Stated goal
Return, unaltered, every line from the beginning of the material below up to and including the one with "bar(bm, inset(p0, p1, .04)".

Information shown

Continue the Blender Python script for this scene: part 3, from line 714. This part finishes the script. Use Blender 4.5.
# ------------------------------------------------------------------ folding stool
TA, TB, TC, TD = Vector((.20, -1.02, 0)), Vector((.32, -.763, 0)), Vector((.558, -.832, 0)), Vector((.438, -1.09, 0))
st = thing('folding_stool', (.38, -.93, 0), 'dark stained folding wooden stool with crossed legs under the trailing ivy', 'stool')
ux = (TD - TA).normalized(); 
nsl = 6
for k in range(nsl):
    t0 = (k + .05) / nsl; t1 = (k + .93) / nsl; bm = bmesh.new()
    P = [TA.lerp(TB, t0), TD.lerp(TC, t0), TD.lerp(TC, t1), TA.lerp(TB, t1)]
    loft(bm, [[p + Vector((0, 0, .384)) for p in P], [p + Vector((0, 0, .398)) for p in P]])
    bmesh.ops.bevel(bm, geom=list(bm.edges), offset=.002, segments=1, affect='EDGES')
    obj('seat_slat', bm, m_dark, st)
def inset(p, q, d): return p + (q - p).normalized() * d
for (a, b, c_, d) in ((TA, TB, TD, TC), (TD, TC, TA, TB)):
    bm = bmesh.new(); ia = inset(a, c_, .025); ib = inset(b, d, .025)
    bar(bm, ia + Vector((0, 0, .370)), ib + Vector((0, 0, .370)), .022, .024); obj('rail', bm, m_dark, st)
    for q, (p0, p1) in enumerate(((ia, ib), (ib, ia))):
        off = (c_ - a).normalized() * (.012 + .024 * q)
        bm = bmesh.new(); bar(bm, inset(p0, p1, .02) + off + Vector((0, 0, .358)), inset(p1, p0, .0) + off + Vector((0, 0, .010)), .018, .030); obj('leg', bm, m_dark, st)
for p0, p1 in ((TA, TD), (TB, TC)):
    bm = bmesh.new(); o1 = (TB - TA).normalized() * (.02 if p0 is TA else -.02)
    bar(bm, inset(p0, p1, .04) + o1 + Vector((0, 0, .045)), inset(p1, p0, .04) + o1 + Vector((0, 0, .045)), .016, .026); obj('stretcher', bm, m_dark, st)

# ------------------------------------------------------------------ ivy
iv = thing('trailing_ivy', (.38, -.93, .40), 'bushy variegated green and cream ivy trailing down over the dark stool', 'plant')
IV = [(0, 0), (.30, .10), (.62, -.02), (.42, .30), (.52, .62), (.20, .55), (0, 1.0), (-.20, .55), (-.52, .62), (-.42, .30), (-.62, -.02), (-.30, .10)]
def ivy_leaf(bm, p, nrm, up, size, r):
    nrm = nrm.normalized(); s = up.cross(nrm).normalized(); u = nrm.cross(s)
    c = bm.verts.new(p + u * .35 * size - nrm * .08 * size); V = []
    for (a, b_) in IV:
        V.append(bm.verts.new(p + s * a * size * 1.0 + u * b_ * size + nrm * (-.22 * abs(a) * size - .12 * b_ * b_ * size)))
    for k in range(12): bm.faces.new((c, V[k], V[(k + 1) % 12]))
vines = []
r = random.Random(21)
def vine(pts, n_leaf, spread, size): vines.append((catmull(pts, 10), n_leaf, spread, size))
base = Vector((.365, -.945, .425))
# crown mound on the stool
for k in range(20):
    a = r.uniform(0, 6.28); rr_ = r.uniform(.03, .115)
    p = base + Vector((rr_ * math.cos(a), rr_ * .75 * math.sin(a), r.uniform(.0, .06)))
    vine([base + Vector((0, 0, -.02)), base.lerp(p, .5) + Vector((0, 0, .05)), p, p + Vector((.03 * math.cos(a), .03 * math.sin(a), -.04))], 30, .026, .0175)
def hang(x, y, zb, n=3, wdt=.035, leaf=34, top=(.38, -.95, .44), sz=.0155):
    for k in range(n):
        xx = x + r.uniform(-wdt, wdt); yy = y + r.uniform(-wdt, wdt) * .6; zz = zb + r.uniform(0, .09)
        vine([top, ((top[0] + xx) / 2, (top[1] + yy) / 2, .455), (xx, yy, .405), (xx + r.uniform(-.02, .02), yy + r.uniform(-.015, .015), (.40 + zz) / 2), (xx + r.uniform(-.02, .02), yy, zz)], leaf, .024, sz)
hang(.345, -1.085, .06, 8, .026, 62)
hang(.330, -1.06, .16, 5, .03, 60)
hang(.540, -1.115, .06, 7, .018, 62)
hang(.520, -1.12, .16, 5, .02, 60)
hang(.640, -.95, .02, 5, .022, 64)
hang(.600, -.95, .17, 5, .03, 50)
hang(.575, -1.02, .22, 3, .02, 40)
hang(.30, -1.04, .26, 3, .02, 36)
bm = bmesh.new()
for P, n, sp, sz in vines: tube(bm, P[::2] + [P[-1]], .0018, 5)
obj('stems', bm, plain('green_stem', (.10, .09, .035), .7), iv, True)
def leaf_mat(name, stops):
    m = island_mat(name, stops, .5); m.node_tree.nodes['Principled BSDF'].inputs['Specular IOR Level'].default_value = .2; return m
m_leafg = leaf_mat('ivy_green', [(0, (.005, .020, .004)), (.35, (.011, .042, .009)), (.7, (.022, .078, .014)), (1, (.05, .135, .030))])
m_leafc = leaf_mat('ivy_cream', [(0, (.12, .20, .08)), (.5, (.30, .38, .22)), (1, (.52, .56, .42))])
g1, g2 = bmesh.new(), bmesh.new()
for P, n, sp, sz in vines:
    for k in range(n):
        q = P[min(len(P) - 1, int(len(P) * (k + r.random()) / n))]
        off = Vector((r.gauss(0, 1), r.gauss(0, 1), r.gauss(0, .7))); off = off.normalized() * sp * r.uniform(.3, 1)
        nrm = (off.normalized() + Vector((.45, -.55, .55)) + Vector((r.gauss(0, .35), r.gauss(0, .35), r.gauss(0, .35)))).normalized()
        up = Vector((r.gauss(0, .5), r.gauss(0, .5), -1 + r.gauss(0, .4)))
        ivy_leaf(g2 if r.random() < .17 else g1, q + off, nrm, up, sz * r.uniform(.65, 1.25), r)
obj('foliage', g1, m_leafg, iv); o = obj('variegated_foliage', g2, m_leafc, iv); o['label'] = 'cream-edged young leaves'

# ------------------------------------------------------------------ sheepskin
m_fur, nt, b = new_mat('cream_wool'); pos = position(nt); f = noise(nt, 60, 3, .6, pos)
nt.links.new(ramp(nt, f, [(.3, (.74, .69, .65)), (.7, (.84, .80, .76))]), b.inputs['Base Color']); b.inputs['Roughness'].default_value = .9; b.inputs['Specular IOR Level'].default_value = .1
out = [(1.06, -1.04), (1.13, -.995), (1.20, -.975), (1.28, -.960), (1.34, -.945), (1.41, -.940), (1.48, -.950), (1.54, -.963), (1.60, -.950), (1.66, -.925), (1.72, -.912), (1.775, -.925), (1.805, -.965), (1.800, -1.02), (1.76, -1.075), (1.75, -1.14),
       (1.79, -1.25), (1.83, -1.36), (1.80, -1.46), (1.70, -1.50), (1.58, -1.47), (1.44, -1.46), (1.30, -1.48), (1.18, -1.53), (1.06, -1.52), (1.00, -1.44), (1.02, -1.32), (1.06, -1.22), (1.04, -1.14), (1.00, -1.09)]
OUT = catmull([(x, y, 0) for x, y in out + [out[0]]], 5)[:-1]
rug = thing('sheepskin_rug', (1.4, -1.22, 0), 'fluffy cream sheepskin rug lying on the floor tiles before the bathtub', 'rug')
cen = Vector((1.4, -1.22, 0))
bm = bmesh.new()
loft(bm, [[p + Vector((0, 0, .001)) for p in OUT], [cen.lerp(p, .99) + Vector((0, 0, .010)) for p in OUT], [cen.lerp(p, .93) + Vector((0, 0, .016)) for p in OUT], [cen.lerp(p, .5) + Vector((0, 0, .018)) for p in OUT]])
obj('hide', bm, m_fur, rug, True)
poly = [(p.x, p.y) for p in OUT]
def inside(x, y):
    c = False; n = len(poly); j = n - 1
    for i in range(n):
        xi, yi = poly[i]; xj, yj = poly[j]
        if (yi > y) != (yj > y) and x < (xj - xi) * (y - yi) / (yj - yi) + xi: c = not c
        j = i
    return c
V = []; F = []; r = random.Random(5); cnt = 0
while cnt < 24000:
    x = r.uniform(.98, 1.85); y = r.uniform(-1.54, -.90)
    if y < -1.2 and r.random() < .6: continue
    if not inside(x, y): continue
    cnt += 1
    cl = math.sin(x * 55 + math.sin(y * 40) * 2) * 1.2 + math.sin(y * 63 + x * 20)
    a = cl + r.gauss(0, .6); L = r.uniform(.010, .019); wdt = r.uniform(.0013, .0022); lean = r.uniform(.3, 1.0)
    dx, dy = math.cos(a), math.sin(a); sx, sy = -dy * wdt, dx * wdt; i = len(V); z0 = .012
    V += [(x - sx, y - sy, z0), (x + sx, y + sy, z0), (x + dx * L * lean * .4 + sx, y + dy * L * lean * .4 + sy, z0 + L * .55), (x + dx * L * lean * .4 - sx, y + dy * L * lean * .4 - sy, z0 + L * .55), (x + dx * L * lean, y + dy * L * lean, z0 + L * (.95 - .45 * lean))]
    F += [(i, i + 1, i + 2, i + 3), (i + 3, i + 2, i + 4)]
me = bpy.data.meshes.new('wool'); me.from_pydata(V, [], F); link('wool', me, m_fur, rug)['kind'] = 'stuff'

Exercise output
Continue the Blender Python script for this scene: part 3, from line 714. This part finishes the script. Use Blender 4.5.
# ------------------------------------------------------------------ folding stool
TA, TB, TC, TD = Vector((.20, -1.02, 0)), Vector((.32, -.763, 0)), Vector((.558, -.832, 0)), Vector((.438, -1.09, 0))
st = thing('folding_stool', (.38, -.93, 0), 'dark stained folding wooden stool with crossed legs under the trailing ivy', 'stool')
ux = (TD - TA).normalized(); 
nsl = 6
for k in range(nsl):
    t0 = (k + .05) / nsl; t1 = (k + .93) / nsl; bm = bmesh.new()
    P = [TA.lerp(TB, t0), TD.lerp(TC, t0), TD.lerp(TC, t1), TA.lerp(TB, t1)]
    loft(bm, [[p + Vector((0, 0, .384)) for p in P], [p + Vector((0, 0, .398)) for p in P]])
    bmesh.ops.bevel(bm, geom=list(bm.edges), offset=.002, segments=1, affect='EDGES')
    obj('seat_slat', bm, m_dark, st)
def inset(p, q, d): return p + (q - p).normalized() * d
for (a, b, c_, d) in ((TA, TB, TD, TC), (TD, TC, TA, TB)):
    bm = bmesh.new(); ia = inset(a, c_, .025); ib = inset(b, d, .025)
    bar(bm, ia + Vector((0, 0, .370)), ib + Vector((0, 0, .370)), .022, .024); obj('rail', bm, m_dark, st)
    for q, (p0, p1) in enumerate(((ia, ib), (ib, ia))):
        off = (c_ - a).normalized() * (.012 + .024 * q)
        bm = bmesh.new(); bar(bm, inset(p0, p1, .02) + off + Vector((0, 0, .358)), inset(p1, p0, .0) + off + Vector((0, 0, .010)), .018, .030); obj('leg', bm, m_dark, st)
for p0, p1 in ((TA, TD), (TB, TC)):
    bm = bmesh.new(); o1 = (TB - TA).normalized() * (.02 if p0 is TA else -.02)
    bar(bm, inset(p0, p1, .04) + o1 + Vector((0, 0, .045)), inset(p1, p0, .04) + o1 + Vector((0, 0, .045)), .016, .026); obj('stretcher', bm, m_dark, st)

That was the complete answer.